The statement comes after an apparent rebuff on Friday by Dr Merkel to claims of solid progress. She upended a carefully crafted plan to resolve Europe’s banking crisis, delivering a sharp setback to Mr Kenny as he battles for a debt relief deal.

Moments after Mr Kenny declared in Brussels that he had achieved solid progress overnight at a tense EU summit, Dr Merkel moved abruptly to curtail the scope of the effort to break the link between bank and sovereign debt.

The chancellor’s intervention, which took high-level EU figures by surprise, has cast a new cloud of uncertainty over the feasibility of Mr Kenny’s demands.

For the first time in public, she backed her finance minister Wolfgang Schäuble in his assertion that national bodies must remain responsible for most banking debts.

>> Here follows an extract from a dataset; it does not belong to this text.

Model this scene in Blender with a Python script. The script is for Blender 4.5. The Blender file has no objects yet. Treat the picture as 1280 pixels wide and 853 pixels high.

This is markedly at odds with the push from Mr Kenny and the leaders of France, Italy and Spain for the European Stability Mechanism bailout fund to pay for historic banking losses.

Minister for Jobs Richard Bruton said yesterday the June agreement “absolutely still stands”.

Questioned on Dr Merkel’s contention that an agreement would not operate retrospectively, Mr Bruton said: “The truth is that what the council decided is that the EU finance ministers must now go and design what the European Stability Mechanism will do. That’s what they have to do - decide its mandate. And it will become effective once the bank supervision is in place.”

A deadline of January 1st had been put in place for the legislation on the banking supervision.

“Of course we’ve seen throughout this whole process for the last number of years countries expressing very trenchant views as to what’s the best way forward. But the truth is that we have evolved dramatically and many countries that initially took positions that ‘we won’t do this’have recognised that in the context of a number of things being done together they shift their position."

Mr Bruton said Ireland would work on the negotiations being undertaken by Minister for Finance Michael Noonan on both the two pillar banks and on the legacy of the Anglo Irish promissory note.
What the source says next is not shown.